Chew's Reviews - Mad Max: Fury Road

By Gary Chew | May 14, 2015 | Opens Friday  What you get are various and vicious warring tribes of hundreds of humans equippe...

By Gary Chew | May 14, 2015 |

Opens Friday 

What you get are various and vicious warring tribes of hundreds of humans equipped with diabolically high power vehicles and military hardware. All the killing happens in a desert wasteland that seems to be a place almost no one would want to exist. No, this isn't a news report from the contemporary Middle East.

Mad Max: Fury Road is in a dystopian future, forty-five years hence. It's the fourth film in that heavy metal series of the Australian director, George Miller. He invented Max … and possibly Mel Gibson.

With sufficient disbelief uploaded a safe distance from your essence, the ride on which Miller takes you -- I swear -- never slows down, and only occasionally gives brief pause. I felt I ought to be out of breath as the house lights went up in the theater despite the fact I'd been sitting quietly in one dark, comfortable spot for two hours. In all this creative fury, Miller never shifts his picture out of 5th.

Max – who began as sort of a Outback highway cop when Gibson did him -- is played by Tom Hardy. He's only the second Max to come along. Hardy does Max as if he's been suffering from PTSD since the last chapter. That seems to ring more authentically for the British born actor who has “going places” written all over him. Here's some of Hardy's resumé: Child 44; The Drop; Locke; Tinker, Taylor, Soldier, Spy and the popular Inception.

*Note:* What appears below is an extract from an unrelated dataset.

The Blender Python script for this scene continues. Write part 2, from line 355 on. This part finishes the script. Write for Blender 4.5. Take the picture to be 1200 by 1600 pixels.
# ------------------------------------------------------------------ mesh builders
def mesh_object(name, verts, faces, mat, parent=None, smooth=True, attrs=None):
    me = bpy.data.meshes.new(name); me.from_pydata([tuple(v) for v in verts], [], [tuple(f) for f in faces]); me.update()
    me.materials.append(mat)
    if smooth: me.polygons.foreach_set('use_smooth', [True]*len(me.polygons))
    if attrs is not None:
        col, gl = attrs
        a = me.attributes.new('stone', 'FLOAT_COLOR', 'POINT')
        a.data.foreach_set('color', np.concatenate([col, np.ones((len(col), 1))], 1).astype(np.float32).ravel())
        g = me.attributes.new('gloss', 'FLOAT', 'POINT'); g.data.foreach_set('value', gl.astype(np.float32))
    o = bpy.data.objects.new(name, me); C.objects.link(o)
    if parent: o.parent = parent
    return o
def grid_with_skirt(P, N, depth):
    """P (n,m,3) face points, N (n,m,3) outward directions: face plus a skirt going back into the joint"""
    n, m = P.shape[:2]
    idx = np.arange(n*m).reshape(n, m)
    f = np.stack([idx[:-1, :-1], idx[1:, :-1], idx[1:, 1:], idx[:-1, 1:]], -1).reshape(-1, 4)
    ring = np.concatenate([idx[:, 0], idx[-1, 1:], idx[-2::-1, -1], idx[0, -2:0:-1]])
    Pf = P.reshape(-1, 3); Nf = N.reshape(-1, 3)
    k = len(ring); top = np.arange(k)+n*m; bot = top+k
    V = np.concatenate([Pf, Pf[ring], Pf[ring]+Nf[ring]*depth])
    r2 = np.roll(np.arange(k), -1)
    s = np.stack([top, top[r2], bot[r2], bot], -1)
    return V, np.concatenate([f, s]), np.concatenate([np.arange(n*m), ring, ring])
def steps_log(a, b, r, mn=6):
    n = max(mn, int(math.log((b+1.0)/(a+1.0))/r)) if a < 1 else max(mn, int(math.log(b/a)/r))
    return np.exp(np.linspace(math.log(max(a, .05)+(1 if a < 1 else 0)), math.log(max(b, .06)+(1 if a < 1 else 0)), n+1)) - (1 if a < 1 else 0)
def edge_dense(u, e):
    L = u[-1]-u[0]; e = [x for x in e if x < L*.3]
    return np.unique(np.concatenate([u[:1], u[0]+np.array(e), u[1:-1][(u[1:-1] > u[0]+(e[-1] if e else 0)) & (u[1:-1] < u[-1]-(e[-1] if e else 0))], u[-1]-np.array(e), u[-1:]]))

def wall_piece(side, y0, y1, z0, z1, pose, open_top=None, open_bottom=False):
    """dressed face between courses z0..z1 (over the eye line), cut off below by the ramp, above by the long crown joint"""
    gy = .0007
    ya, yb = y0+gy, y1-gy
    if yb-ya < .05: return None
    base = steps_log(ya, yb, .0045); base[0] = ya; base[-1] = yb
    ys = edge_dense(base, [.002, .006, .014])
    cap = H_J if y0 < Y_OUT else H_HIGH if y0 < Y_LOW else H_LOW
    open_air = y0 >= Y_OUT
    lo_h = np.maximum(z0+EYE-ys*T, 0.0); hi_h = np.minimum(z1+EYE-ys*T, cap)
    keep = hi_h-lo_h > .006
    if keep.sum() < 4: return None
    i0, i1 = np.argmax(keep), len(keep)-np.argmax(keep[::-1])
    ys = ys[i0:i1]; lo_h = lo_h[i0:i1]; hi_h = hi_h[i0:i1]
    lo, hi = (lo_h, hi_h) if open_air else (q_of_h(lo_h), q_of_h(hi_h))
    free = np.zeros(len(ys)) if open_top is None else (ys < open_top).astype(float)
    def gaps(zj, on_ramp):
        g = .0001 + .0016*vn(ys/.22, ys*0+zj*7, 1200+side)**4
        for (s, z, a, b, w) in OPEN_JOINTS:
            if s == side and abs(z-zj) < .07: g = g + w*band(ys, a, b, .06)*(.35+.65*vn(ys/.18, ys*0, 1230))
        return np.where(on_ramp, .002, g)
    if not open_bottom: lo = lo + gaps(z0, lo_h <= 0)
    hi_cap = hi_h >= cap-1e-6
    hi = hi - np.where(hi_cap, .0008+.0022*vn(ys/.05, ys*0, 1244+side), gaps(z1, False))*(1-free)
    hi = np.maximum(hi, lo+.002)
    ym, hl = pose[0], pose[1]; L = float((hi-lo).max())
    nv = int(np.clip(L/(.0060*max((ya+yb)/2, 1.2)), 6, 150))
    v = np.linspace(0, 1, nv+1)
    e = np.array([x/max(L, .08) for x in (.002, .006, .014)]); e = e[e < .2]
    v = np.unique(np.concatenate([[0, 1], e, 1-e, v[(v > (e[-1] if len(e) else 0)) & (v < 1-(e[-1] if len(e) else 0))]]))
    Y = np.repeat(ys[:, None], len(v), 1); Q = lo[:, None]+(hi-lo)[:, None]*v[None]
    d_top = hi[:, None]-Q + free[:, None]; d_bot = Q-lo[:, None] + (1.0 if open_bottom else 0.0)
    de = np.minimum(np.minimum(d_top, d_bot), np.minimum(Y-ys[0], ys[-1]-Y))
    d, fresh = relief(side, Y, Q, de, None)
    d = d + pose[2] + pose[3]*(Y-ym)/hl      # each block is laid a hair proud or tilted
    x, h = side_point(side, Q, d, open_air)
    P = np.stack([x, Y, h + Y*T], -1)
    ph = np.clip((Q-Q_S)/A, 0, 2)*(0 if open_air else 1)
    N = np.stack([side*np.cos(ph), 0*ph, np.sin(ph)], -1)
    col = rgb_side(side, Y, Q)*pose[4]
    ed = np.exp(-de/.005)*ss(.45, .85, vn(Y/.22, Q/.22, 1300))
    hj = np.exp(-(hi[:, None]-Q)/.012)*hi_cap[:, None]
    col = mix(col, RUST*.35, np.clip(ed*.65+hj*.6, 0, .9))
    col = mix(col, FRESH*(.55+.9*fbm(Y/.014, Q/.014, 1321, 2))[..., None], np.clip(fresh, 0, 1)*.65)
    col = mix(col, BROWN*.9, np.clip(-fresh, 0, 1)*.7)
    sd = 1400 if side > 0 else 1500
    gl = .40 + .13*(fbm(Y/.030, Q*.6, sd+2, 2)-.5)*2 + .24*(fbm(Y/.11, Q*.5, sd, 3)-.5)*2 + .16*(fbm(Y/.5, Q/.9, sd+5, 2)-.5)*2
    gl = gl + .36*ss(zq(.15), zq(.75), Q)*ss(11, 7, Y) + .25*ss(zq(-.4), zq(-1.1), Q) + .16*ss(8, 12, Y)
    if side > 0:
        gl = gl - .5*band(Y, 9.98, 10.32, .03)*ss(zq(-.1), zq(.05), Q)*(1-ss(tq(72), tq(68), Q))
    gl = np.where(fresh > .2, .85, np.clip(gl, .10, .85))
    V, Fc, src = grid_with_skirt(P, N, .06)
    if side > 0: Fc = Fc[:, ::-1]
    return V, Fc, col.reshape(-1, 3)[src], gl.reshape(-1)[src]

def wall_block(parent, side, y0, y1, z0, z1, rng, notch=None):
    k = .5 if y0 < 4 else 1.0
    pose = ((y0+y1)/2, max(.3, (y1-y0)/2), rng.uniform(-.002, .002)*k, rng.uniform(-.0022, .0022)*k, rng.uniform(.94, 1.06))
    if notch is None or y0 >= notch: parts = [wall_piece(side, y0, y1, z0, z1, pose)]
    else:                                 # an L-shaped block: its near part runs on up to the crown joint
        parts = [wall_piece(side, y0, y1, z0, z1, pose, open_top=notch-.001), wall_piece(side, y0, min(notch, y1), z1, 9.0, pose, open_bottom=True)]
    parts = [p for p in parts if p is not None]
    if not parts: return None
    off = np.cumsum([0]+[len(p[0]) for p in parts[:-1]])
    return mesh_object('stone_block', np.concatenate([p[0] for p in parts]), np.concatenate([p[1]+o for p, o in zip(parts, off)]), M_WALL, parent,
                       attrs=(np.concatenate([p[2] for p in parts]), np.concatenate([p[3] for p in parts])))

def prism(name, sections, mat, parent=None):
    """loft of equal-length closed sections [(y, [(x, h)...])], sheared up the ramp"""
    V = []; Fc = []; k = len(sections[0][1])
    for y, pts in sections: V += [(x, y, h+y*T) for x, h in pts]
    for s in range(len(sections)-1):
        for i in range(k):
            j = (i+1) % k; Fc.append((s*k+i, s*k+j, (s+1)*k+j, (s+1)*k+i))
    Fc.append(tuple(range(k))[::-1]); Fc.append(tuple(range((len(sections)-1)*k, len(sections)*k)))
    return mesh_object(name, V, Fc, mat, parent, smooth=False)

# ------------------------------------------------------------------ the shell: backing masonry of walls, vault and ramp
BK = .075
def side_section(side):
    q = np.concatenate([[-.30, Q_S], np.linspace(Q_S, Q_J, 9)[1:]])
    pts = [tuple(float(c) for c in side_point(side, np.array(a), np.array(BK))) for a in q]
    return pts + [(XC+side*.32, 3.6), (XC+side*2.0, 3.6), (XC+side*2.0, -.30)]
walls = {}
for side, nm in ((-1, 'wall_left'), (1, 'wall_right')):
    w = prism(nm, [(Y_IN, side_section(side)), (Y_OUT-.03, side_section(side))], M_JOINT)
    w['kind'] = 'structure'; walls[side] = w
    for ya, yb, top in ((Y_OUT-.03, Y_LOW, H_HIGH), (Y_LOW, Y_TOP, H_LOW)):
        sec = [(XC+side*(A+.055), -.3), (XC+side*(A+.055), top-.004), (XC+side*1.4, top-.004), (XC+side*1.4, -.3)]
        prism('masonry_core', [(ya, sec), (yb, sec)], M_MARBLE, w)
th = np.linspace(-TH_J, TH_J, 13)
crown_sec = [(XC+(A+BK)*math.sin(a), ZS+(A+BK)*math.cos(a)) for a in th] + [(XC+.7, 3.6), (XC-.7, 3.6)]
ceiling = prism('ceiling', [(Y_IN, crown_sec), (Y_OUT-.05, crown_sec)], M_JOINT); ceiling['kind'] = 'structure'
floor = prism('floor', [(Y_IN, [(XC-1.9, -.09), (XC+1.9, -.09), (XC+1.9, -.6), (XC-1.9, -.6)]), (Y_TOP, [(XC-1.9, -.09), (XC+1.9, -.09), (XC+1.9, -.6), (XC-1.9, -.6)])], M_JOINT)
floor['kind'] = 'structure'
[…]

Oscar winner Charlize Theron – in a fetching buzz cut a la George Zimmerman -- is cast as a woman with the right name for that which she's tasked herself: Furiosa. She's crossing Out Backish-looking terrain in a very big rig that secreted on it are younger females who had been kidnapped earlier by a really, really bad guy called King Immortan Joe. Of course, Joe and his barbaric tribe, the War Boys, are in more than just heated pursuit. Joe is “sort of put out” that the girls – called the Five Wives – are no longer under his control. Their fertility is the only path left for Joe to re-generate the human race; any newborns will be reprogrammed to act and think in an “appropriate” fascist-like manner the blood thirsty leader expects for all. Yes, no Mr. Nice Guy. And wait till you see his mask. Darth Vader, you best slink to the back of this bus.

After a shaky start between them, Furiosa realizes that Max and his knowledge of the desert are the tickets to get her charges to safety and sanity. Nearly every character in the movie is literally out of his or her freaking mind. One of the “best” is a crazy dude (dressed all in red) who rides the front bumper of a speeding War Boys vehicle while banging away on a gigantic red guitar. The twangy instrument intermittently spouts flames from its neck. Now, that's not only really operatic Heavy Metal, but an added kick for all rock guitarists who show up to see this on-fire, high-octane film.
Miller has the editing, lighting and CGI reigning supreme throughout. The big screen is kept busy.

Violence seldom dazzles me, but that's what I was … dazzled, just feeling the force and persistent energy of Mad Max: Fury Road. Surely, fans of the vintage Crosby/Hope road movies should steer clear since there's only one aspect of the movie that actually might conjure up a laugh: several of the junky-looking autos used in the wall-to-wall chase scenes are creative re-dos from old, familiar models. I saw an old Buick, an even older Chevy and of the higher priced makes, I'm sure I saw a Cadillac, a Mercedes-Benz and really creepy looking Rolls-Royce. Sorry though, no BMW; nor were there any creative contortions foisted on the motor bikes that scurry about with riders looking for even more trouble.